Being immersed in software development, and the different ways we do it, can be a visceral and emotional experience.

hiccuphippo|5 months ago

> It’s a relief to close the braces.

I always type the closing bracket right after opening one then go back one character to start typing inside. Same with parentheses and quotes. It's a hassle when the IDE does it for me because then I have to delete one of them.

stronglikedan|5 months ago

you will submit to the will of the IDE...

ge96|5 months ago

I don't like not really knowing a language

I can barely do Swift for ex. where I come from JS/PHP/Python but I was able to get by working on an iPhone/watch app

Not vibe-coding either, just watching YouTube/reading tutorials

HPsquared|5 months ago

For some reason Java always makes me feel ill. C# is okay though, weirdly.

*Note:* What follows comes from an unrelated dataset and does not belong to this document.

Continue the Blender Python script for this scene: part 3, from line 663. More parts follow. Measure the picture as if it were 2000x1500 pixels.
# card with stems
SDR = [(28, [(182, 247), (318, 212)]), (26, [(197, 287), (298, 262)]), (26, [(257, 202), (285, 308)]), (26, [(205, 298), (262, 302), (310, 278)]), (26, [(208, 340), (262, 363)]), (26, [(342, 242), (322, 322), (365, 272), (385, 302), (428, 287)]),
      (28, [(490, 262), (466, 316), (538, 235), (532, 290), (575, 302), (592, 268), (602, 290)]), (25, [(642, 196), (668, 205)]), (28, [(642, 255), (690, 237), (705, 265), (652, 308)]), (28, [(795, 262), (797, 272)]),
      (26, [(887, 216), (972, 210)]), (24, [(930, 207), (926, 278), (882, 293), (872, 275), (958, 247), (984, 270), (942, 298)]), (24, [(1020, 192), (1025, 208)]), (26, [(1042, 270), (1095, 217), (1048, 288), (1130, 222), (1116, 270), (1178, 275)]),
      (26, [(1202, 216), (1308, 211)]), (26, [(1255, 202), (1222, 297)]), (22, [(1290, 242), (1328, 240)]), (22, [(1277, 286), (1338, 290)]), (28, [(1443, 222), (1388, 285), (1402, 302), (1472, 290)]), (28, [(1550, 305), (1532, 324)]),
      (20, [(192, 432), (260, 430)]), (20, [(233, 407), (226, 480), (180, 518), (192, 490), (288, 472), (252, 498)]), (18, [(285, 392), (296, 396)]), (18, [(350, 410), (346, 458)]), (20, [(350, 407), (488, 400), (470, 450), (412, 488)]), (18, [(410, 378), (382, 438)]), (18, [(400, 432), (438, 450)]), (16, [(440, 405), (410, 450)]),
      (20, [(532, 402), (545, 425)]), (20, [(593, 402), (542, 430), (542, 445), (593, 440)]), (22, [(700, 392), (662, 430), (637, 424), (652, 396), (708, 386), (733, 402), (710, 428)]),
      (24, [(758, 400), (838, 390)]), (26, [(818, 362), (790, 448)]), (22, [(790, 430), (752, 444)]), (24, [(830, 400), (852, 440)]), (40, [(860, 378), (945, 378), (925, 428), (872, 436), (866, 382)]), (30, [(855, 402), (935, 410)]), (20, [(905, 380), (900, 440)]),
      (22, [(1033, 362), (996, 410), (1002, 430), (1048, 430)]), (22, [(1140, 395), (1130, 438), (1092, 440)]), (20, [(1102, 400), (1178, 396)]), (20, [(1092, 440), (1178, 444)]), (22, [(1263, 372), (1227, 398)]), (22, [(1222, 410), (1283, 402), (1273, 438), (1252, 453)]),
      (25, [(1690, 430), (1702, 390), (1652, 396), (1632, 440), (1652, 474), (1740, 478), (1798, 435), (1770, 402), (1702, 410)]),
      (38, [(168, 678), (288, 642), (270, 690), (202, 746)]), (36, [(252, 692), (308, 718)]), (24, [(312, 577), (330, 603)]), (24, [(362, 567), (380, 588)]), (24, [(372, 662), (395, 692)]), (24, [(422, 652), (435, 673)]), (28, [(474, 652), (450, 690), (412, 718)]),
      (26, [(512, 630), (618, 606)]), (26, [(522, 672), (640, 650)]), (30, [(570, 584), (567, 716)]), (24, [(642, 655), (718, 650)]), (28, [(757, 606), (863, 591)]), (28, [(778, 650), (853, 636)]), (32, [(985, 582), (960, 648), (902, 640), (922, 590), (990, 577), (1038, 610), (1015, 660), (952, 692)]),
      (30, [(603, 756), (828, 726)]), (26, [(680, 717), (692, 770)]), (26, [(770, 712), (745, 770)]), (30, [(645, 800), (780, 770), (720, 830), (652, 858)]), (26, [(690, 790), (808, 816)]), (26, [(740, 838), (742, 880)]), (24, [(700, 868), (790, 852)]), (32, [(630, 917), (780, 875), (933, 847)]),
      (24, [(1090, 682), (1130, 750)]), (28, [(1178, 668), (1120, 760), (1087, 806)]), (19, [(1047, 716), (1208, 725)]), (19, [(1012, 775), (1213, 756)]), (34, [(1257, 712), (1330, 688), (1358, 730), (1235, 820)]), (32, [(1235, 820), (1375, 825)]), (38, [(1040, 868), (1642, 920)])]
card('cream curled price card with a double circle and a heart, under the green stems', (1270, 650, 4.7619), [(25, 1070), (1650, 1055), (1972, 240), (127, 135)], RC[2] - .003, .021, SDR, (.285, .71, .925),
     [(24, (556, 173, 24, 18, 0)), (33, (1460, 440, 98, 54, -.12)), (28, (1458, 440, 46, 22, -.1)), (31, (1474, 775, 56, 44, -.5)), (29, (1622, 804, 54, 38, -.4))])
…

john-tells-all|5 months ago

I had the identical reactions, and like you it doesn't make a lot of sense.

Java: "stiff", awkward, verbose. Gets the job done but ugh.

C#: "soft", flexible, has possibilities

Although to be fair I programming in Java a long time ago, and haven't done much with C#. C# I see as a "corporate Python", vs Java I see as a language designed by committee and not for use by humans.

I've heard Java is way, way better now.

Cthulhu_|5 months ago

Java made me think in pure object-oriented, GoF Design Patterns systems; tight types, defensive programming, detailed documentation, the works.

But then I got bored with it. I like meticulousness sometimes, but it started to feel like Java was just excessive and impractical.

C# is an evolution of Java, and unlike Java didn't have a 8-year pause or however long it was before they finally started moving again (the period between Java 6 and 7 I think).

jolt42|5 months ago

That is odd, cursory looks at C# sure the hell looks like Java, certainly largely a blatant rip-off. Methinks you have feeling for Microsoft.

errkkk|5 months ago

i feel like when i copy something to the clipboard, its in my (little) finger, near the left ctrl key. it kinda tense till i can paste it and don't have to remember what's there anymore

Feathercrown|5 months ago

I get the same feelings when I edit code in different languages.